Qu’est-ce qu’un « salaire décent » ? Sans définition unique, la notion fait couler de l’encre depuis que le fabricant de pneus Michelin a annoncé, le 17 avril, garantir un « salaire décent » (living wage en anglais) à ses 132 000 salariés dans le monde. L’industriel se réfère au Pacte mondial des Nations unies, datant de 2000, lequel évoque une rémunération permettant au travailleur de subvenir à ses besoins essentiels ‒ élargis à ceux de sa famille ‒, sans détailler les dépenses couvertes. Cette notion, basée sur les besoins et non sur un montant monétaire, se différencie du « salaire minimum légal ». Puisque celui-ci, propre à chaque État l’ayant institué, peut être insuffisant pour qu’un travailleur subvienne à ses besoins.
« Michelin s’est offert une belle opération de communication »

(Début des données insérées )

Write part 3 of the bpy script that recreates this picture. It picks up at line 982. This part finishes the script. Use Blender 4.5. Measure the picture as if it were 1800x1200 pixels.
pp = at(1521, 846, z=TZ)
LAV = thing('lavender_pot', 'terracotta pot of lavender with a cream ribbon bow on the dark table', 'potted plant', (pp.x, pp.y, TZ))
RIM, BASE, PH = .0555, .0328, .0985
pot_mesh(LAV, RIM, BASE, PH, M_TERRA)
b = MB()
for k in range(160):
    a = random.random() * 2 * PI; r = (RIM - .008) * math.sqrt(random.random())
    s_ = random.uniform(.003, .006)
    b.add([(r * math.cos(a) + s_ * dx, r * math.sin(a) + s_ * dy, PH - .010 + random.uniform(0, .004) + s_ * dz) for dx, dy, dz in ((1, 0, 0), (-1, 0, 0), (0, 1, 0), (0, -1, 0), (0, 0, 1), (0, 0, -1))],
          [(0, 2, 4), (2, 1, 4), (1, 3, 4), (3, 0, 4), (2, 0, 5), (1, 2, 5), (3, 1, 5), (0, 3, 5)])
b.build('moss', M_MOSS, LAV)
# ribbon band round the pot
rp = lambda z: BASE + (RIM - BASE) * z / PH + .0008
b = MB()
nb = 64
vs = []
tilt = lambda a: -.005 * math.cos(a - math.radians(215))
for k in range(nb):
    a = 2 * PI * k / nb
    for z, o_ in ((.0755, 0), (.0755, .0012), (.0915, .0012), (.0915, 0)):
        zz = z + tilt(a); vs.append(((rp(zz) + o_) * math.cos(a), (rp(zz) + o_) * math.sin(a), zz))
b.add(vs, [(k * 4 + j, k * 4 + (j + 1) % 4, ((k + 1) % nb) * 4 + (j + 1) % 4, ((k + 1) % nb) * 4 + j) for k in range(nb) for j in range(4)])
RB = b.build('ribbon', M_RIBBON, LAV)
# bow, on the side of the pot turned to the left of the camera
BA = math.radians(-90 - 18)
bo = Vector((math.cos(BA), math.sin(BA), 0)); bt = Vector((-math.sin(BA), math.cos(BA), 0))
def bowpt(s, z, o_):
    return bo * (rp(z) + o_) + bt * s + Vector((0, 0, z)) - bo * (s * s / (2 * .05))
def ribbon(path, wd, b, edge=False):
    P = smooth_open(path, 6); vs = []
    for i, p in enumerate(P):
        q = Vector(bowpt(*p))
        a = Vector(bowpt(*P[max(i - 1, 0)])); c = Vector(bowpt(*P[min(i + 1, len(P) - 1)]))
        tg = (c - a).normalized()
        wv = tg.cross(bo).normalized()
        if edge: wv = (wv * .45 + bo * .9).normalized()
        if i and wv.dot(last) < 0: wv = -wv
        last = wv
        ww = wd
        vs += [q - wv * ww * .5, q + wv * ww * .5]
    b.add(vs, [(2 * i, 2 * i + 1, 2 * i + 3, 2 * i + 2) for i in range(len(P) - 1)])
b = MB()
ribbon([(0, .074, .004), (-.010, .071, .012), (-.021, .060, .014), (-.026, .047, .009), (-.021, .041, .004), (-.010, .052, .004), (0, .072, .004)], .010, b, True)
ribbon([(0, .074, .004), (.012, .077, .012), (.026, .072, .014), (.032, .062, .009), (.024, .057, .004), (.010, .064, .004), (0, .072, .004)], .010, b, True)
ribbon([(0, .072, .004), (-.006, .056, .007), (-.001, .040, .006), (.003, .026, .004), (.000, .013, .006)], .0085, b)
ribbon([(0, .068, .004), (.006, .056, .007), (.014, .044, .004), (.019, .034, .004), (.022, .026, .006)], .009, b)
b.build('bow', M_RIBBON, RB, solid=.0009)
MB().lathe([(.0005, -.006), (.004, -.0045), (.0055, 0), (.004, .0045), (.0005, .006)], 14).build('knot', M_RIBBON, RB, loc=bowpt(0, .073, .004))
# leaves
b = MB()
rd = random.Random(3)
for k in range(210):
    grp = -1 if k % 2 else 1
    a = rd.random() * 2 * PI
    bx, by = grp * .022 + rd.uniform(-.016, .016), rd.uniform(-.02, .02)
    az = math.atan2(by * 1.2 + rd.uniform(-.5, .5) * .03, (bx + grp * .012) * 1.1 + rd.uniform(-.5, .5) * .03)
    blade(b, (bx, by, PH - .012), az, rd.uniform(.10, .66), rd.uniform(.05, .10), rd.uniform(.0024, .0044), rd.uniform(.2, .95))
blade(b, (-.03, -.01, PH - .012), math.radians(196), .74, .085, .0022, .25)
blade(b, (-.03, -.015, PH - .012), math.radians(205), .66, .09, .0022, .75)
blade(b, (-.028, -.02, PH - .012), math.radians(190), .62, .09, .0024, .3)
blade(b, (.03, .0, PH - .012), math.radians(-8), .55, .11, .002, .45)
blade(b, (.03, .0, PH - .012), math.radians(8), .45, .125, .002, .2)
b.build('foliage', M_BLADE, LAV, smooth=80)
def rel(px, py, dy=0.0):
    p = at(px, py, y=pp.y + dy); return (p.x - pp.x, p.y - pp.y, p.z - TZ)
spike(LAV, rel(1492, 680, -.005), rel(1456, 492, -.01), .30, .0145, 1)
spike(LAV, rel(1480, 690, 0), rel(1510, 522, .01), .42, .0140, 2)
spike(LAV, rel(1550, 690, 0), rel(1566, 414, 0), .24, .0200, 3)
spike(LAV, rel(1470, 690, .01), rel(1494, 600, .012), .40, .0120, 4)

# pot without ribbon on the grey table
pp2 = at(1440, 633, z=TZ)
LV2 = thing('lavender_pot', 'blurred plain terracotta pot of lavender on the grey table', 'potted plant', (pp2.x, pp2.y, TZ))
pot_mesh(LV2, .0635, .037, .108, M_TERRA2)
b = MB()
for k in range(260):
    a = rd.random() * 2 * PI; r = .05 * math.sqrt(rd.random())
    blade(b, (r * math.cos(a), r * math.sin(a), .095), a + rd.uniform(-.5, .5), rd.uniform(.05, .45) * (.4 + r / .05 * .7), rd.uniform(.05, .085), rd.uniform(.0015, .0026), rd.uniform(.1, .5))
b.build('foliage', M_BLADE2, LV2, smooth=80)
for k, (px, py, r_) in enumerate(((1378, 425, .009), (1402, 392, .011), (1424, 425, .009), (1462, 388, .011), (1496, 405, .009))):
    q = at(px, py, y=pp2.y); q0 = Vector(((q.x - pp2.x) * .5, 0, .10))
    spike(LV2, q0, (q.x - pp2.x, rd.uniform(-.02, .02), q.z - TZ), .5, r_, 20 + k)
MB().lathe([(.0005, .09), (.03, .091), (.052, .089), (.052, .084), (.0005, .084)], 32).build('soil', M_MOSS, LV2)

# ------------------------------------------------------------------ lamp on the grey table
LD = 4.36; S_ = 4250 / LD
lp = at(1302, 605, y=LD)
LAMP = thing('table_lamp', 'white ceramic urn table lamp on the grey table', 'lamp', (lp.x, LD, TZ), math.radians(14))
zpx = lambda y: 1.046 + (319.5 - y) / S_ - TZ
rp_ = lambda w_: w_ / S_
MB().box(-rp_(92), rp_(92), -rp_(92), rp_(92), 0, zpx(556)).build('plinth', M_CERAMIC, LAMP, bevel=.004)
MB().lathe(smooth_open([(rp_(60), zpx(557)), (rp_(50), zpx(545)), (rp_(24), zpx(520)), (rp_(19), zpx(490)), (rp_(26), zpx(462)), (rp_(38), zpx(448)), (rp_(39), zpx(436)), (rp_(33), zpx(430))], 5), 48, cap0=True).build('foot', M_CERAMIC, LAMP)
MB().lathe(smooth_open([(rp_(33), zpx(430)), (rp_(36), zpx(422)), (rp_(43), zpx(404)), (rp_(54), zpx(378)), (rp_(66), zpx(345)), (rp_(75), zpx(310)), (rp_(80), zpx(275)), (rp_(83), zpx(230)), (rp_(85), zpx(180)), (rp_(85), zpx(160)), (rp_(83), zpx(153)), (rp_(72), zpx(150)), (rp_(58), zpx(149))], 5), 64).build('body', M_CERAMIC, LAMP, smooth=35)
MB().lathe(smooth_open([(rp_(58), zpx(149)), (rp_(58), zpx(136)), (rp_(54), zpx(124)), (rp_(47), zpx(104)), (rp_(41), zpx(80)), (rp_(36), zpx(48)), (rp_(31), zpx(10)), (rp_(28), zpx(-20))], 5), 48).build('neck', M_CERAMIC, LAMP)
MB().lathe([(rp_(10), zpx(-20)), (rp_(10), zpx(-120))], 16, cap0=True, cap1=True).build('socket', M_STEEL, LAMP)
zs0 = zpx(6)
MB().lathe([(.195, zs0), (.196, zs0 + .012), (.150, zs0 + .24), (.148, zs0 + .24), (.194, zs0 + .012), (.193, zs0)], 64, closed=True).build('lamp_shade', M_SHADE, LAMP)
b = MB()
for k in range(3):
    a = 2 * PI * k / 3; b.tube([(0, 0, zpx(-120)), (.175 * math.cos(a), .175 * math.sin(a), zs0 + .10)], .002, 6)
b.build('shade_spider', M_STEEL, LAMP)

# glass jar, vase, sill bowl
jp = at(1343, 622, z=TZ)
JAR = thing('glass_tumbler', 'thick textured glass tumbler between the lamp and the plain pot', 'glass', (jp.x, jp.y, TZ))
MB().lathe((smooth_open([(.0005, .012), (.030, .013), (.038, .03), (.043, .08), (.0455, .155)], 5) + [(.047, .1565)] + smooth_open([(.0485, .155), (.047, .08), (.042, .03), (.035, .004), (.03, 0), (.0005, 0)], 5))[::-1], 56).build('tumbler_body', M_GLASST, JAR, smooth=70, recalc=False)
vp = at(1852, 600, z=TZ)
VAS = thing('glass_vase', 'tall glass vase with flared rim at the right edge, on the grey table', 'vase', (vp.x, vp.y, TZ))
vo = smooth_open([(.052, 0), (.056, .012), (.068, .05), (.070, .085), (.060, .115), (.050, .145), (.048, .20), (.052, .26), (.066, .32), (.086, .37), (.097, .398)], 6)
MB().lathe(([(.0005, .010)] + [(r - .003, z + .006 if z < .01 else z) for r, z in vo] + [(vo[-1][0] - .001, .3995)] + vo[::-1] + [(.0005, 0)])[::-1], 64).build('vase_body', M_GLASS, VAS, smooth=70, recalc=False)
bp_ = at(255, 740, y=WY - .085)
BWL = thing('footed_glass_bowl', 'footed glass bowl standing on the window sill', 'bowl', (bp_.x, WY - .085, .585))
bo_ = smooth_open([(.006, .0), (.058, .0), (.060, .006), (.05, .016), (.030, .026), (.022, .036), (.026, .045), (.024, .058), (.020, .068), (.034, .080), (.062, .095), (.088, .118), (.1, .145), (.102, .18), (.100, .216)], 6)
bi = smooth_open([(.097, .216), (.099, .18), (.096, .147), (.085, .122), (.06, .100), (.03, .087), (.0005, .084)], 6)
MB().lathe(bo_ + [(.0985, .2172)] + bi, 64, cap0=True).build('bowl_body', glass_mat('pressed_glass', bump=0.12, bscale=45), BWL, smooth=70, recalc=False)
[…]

Mais c’est là l’origine du buzz. Car le « salaire décent » version Michelin, qui a été calculé avec l’ONG Fair Wage Network pour qu’un travailleur puisse couvrir les besoins essentiels (eau, alimentation, logement, transport, éducation) d’une famille de quatre personnes, mais aussi constituer une épargne de précaution et acquérir des biens de consommation, est en France supérieur au Smic (1 766,92 euros brut par mois ; 21 203 euros annuels). Il s’établit à 39 638 euros brut annuels à Paris, à 25 356 euros à Clermont-Ferrand. En tout cas, à l’échelle du groupe Michelin, l’impact concret de cette mesure est moindre que le raffut médiatique provoqué, son entrée en vigueur ayant conduit l’industriel à revaloriser les salaires de 7 000 salariés (5,3 % des effectifs) en trois ans. « Michelin s’est offert une belle opération de communication », note Karen Gournay, secrétaire confédérale FO à la négociation collective, rappelant que Michelin « a beaucoup délocalisé ces dernières années ». L’industriel promet un salaire décent, pas la pérennité de l’emploi fondant ce salaire.